Wednesday, June 27, 2012

Facebook buys Instagram: inflating the new tech bubble?

Facebook’s $1bn acquisition of Instagram, a photo sharing app with virtually no revenues and run by a dozen people, has raised the spectre of the dotcom bubble.

Instagram by numbers:
- Introduced to the Apple iOS App Store on 6 October 2010
- Initially funded by $500,000 from venture capital firms Baseline Ventures and Andreessen Horowitz.
- Later investments, including from Twitter creator Jack Dorsey, valued the firm at $25m, then $500m (last week).
- Staff: 13
- More than one billion photos uploaded
- More than five million more uploaded every da
- Revenue: none
By way of illustration, today $1bn could also buy The New York Times Company (Q4 revenue $643m, market cap $942m). The website of its flagship title has an estimated online readership of more than 44 million per month, some of whom pay to access it, unlike Instagram's users.
A more directly comparable online media property, the popular photo sharing network Flickr, was bought by Yahoo! for $35m in 2005, though it had a fraction of Instagram's user base at the time.
The apparent mismatch between Instagram’s business and its valuation is inviting unflattering comparisons with earlier big money social network acquisitions:
- Bebo was acquired by AOL for $850m in 2008. It sold it to a private equity firm in 2010 for only $10m.
- MySpace was acquired for $580m by News Corp in 2005. It was sold on to an online advertising firm last year for $35m.
- Friends Reunited was sold to ITV in 2005 for £120m ($191m).
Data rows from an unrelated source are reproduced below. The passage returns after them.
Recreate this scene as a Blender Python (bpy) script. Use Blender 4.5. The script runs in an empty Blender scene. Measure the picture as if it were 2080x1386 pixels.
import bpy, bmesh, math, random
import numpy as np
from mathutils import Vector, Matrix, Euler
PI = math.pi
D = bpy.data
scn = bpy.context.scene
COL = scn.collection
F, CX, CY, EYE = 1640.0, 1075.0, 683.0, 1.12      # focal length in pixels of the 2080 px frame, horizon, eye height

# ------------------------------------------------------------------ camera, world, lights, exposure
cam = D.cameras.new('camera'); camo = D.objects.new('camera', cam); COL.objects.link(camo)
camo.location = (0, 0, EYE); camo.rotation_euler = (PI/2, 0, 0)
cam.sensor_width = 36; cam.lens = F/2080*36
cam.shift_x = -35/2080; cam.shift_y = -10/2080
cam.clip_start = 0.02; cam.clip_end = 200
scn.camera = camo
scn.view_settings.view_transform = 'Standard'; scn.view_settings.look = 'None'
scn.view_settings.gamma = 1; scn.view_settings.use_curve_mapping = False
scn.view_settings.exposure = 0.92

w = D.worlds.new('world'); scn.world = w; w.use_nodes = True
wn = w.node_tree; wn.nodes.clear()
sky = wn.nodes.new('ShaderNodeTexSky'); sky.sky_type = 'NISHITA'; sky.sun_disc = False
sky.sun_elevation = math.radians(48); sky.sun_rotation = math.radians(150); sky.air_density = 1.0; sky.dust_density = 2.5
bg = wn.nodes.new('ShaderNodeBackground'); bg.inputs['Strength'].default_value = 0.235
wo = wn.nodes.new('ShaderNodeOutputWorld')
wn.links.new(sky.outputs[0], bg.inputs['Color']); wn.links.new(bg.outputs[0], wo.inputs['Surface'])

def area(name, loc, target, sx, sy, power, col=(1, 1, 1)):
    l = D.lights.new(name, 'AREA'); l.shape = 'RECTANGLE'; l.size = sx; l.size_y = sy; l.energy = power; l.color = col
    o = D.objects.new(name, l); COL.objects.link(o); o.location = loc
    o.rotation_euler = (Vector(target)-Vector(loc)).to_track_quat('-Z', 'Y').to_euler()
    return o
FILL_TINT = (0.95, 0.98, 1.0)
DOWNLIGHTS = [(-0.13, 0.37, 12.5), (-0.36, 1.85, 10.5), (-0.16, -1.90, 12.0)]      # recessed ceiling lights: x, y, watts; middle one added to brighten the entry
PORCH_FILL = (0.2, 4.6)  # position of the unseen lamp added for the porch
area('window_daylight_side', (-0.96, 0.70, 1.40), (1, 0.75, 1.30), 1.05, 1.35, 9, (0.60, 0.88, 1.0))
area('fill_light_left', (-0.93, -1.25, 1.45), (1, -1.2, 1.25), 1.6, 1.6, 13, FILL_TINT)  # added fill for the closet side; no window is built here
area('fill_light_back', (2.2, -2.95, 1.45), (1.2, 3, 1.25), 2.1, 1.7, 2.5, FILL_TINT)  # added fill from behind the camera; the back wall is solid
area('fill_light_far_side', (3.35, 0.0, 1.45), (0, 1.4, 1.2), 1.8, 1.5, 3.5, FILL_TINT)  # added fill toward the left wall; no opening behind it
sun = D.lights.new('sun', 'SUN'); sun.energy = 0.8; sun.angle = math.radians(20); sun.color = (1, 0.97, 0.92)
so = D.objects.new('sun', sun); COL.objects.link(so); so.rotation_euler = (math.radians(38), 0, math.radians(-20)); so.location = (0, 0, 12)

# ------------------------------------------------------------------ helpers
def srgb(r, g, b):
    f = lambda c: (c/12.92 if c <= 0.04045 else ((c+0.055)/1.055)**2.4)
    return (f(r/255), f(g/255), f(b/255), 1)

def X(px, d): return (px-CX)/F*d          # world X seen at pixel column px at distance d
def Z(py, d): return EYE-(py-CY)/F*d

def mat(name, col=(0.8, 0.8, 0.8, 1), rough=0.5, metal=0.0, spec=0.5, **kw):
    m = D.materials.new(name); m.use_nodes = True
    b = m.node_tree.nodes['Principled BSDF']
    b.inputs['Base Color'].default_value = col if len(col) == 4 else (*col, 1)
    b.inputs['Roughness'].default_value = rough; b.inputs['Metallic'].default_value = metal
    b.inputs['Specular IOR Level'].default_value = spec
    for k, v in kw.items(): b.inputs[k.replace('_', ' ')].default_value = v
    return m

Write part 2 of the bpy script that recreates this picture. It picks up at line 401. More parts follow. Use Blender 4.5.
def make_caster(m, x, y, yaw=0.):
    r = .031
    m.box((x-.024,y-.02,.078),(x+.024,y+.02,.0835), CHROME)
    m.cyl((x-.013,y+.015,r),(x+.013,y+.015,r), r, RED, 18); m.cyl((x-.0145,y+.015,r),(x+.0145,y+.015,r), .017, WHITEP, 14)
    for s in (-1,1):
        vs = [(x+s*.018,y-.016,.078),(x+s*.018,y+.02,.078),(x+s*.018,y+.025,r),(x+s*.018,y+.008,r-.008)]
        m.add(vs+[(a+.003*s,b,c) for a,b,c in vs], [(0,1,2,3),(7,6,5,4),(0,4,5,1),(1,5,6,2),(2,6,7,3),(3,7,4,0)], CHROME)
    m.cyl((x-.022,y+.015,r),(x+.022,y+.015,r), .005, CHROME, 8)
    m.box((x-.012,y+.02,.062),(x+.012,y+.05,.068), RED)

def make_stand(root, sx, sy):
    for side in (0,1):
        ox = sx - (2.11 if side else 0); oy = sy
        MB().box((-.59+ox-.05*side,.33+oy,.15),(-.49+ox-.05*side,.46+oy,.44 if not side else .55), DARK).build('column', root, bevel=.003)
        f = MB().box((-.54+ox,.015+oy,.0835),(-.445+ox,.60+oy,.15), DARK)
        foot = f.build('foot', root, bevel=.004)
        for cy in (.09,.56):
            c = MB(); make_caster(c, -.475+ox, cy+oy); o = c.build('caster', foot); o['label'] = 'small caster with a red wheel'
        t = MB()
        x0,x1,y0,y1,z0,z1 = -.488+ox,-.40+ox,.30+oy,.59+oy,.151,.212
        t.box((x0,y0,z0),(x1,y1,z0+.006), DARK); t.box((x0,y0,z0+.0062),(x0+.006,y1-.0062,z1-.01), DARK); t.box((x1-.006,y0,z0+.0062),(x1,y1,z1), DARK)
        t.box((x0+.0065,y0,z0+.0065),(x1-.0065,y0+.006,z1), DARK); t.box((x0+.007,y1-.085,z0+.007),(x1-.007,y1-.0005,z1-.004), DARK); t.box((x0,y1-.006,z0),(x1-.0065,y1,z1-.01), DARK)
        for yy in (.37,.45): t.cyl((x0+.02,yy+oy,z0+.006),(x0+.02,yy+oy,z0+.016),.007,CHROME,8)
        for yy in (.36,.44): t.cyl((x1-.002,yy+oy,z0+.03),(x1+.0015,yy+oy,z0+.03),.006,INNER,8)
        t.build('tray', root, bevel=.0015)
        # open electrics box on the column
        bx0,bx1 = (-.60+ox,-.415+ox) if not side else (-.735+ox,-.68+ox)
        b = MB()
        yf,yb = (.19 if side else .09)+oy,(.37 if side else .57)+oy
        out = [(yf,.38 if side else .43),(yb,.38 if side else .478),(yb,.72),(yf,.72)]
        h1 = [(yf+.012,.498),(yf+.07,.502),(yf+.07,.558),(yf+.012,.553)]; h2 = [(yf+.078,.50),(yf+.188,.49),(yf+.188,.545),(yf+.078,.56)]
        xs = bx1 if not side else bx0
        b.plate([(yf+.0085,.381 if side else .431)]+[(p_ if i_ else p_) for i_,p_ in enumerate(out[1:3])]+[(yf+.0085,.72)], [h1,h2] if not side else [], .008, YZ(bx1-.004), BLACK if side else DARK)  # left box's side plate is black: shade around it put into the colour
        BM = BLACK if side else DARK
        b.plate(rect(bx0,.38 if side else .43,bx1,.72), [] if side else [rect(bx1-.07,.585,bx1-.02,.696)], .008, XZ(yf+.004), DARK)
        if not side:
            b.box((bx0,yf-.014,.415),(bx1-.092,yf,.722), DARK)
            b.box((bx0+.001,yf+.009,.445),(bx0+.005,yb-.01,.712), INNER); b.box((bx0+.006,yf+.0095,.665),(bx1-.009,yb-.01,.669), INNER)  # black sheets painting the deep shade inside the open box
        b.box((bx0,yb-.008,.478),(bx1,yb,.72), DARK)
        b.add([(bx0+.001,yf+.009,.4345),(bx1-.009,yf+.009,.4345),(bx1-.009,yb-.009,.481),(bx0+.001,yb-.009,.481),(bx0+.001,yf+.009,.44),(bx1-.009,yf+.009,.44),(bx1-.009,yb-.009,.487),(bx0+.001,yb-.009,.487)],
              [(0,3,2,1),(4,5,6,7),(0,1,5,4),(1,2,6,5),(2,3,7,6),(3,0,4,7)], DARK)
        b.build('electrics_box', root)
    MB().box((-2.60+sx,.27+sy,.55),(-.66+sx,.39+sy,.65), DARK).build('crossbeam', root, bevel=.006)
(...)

Last year, DC Thompson, which bought the website in 2009, told its shareholders it was worth only £5.2m.
Instagram provides both a social network and an easy way to edit images
Those old enough to remember the original dotcom bubble, which began deflating in 2000 (when Mark Zuckerberg turned 16), are even recalling some of the British technology and web industry's most spectacular miscalculations:
- Once valued at more than £2.5bn, in 2002 the directory service Scoot.com sold up to BT for £5m.
- At the height of the dotcom bubble, the dial-up ISP Freeserve was valued at more than £8bn, more than the retailer Dixons, which owned 80 per cent of it.
Even those who have benefited from ambitions technology valuations, such as Bebo's Michael Birch and Ernst Malmsten of the defunct clothing website Boo.com, have sounded the alarm over recent valuations, calling them "a bit silly" and "crazy" respectively.